The New Zealand dollar dropped to a six-day low in the face of a stronger greenback following a better-than-expected employment report and after confirmation in the Federal Reserve minutes of its last meeting that it plans to continue tapering.
The kiwi slid as low as 82.47 US cents following the 8am release of the Fed minutes from its meeting last month. The local currency was at 82.86 cents immediately before the 8am release from 82.88 cents at 5pm yesterday.
The US dollar index, which measures the greenback against a basket of currencies, extended gains after the Fed minutes allayed fears there may have been dissent amongst officials about plans announced at the last meeting to pull back the central bank's US$85 billion a month bond buying programme.

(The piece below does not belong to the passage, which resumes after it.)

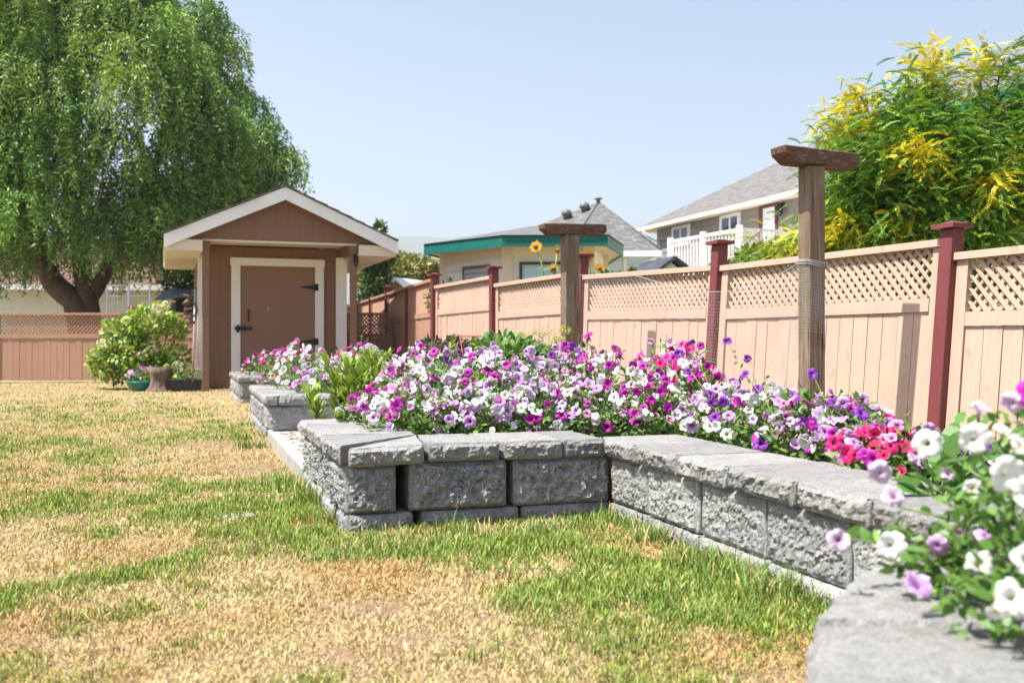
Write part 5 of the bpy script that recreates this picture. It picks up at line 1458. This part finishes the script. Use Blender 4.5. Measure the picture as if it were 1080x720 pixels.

Investors, buoyed by the earlier release of upbeat ADP employment data, then bought the greenback with more confidence.
"The markets were worried that there might be further conditionality and dissent in those minutes, but there wasn't", said Sam Tuck, senior FX strategist at ANZ New Zealand. "What we saw after that was a delayed reaction to the stronger ADP number.
"People had been putting off buying US dollars while those minutes were coming for fear that the minutes would negate some of the positive impact from the ADP and now that the minutes are in line with expectations and people can assume that the Fed, provided the US data continues on trend, will continue to taper, then they are more comfortable acting on the stronger data that occurred earlier in the night."
The ADP Research Institute report showed US employers added 238,000 payrolls in December, the biggest monthly gain since November 2012 and ahead of expectations for an increase of 200,000.